Emri vermeyenler dahil; tüm sıralı amirler, hatta tüm rütbeli personel erlerin güneş altında uzun süre bekletilmesini tespit etmedi mi? Etti ise reaksiyon gösterdi mi?
Birlik Komutanı erlerin uzun süre güneş altında kalmasının neden olabileceği sağlık sıkıntılarını öngöremedi mi? Bu durum komuta ve sevk idare zafiyetini göstermiyor mu?
Birinci Basamak Sağlık Merkezinde bulunan tabipler olumsuz meteorolojik şartları takip ederek personele olabilecek etkileri konusunda Birlik Komutanını ikaz ediyor mu?
Birlikte 'içme suyunun' yetersiz olduğu, askerlerin para ile kantinden su satın almak zorunda kaldığı doğru mu?
Bu doğru ise Deniz Kuvvetleri Komutanlığı dahil sıralı komutanlıklar tarafından lojistik açıdan düzeltici tedbirler neden alınmadı ?
Alay Komutanlığı’nda ilk tıbbi müdahale kim tarafından yapıldı?
Rahatsızlanan erlere yapılan acil tıbbi müdahalenin 'müdahale mevki - zaman - olay çizelgesi' nedir? Yapılan 'acil tıbbi müdahale' yürürlükteki sağlanması gereken standartlar çerçevesinde değerlendirildi mi?
TSK’nın çok daha zor coğrafi ve harekat şartlarında görev yapan birliklerinde dahi yaşanmayan bu üzücü ve olumsuz sonuçların, şehrin merkezindeki bir askeri birlikte yaşanması kapsamlı bir komuta zafiyetini ortaya koymakta mıdır?''
“ŞEHİR MERKEZİNDE BİLE BU TÜR KAYIPLAR YAŞANIYORSA…”
Bağcıoğlu, İskenderun gibi şehir merkezine yakın ve görece daha uygun iklim şartlarına sahip bir bölgede böyle bir olayın yaşanmasını, komuta zafiyeti olarak nitelendirdi.

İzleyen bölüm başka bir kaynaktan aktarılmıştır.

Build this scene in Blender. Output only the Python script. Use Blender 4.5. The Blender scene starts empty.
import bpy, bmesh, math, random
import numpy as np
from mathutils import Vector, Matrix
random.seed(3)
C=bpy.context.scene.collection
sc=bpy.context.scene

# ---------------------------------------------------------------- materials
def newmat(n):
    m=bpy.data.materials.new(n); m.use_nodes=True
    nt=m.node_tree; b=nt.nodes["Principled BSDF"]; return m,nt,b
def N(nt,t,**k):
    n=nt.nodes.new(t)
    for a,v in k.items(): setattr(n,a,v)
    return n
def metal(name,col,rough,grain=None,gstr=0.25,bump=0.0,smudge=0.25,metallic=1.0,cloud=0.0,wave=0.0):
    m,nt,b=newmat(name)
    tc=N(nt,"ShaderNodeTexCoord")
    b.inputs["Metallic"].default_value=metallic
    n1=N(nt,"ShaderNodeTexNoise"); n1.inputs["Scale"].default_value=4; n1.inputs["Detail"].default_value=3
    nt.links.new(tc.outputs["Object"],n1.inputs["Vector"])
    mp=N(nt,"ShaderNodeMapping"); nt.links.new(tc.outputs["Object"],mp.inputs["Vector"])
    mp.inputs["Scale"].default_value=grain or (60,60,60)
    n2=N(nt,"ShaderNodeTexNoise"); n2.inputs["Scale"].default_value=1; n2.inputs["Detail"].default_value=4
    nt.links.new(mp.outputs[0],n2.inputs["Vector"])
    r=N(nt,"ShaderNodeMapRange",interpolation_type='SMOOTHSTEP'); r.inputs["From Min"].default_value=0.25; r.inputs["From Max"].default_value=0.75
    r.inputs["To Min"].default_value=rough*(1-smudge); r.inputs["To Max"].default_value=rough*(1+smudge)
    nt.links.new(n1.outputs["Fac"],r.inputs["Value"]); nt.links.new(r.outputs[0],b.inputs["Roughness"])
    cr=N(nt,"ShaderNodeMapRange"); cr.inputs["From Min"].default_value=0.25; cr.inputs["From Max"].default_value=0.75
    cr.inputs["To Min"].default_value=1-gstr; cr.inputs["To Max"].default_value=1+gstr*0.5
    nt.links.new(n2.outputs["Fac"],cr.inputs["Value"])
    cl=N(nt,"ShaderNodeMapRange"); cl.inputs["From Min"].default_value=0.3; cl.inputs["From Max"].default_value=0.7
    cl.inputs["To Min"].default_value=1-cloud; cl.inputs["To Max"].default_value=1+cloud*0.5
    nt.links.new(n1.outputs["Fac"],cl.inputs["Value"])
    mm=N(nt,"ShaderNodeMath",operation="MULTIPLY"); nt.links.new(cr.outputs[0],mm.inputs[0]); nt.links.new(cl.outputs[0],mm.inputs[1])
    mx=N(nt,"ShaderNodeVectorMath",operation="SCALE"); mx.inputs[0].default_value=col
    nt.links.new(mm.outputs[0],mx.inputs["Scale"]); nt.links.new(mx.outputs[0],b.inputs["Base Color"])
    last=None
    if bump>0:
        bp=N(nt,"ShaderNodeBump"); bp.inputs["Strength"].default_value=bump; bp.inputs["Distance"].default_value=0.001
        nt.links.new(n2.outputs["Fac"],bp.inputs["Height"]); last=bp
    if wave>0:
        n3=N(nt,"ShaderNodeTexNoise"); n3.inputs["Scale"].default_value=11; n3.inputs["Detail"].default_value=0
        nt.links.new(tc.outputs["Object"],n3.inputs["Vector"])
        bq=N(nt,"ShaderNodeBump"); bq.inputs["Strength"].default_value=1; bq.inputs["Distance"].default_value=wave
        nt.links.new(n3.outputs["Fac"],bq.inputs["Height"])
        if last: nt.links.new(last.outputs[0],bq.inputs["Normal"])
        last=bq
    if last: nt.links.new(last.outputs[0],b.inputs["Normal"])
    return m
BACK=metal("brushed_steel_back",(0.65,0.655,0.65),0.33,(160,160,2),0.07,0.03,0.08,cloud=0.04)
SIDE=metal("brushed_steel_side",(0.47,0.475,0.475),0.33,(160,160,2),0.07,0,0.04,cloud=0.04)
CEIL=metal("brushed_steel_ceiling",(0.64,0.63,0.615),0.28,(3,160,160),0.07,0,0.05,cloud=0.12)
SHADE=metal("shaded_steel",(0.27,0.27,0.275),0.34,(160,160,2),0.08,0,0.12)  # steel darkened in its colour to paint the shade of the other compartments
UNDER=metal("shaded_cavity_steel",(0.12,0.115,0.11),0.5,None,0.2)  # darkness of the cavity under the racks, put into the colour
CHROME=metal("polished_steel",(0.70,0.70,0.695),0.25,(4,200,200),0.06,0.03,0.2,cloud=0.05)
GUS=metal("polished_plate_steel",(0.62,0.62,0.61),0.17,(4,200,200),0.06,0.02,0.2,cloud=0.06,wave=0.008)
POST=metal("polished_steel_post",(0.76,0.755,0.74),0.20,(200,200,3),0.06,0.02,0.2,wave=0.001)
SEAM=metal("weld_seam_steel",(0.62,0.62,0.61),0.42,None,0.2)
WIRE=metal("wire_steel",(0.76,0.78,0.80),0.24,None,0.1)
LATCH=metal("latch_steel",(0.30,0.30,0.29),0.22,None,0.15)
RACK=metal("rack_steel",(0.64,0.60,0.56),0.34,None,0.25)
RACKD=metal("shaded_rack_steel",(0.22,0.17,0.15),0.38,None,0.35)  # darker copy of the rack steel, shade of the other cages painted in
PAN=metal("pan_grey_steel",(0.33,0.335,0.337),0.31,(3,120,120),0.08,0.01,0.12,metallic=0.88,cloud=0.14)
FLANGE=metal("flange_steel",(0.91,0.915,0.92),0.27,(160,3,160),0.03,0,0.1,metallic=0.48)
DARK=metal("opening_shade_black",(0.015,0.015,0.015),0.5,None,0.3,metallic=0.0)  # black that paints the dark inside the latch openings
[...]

Açıklamasında, TSK'nın çok daha zor koşullarda görev yapan birliklerinde benzer kayıplar yaşanmadığını ifade ederek, İskenderun’daki olayın ciddi bir ihmal ve organizasyon eksikliği içerdiğini savundu.
ASKERİ SAĞLIK VE YARGI SİSTEMİNE YENİDEN DÜZENLEME ÇAĞRISI
CHP’li Bağcıoğlu, açıklamasında sadece olayın aydınlatılması gerektiğini değil, aynı zamanda askeri sağlık sistemi ve askeri yargı yapısının yeniden ele alınması gerektiğini de vurguladı. Kasım 2024’te Tokat’ta yaşanan benzer bir olayla İskenderun’daki durumu karşılaştıran Bağcıoğlu, bu tür kayıpların önlenebilmesi için sistemin baştan aşağı yeniden düzenlenmesi gerektiğini dile getirdi.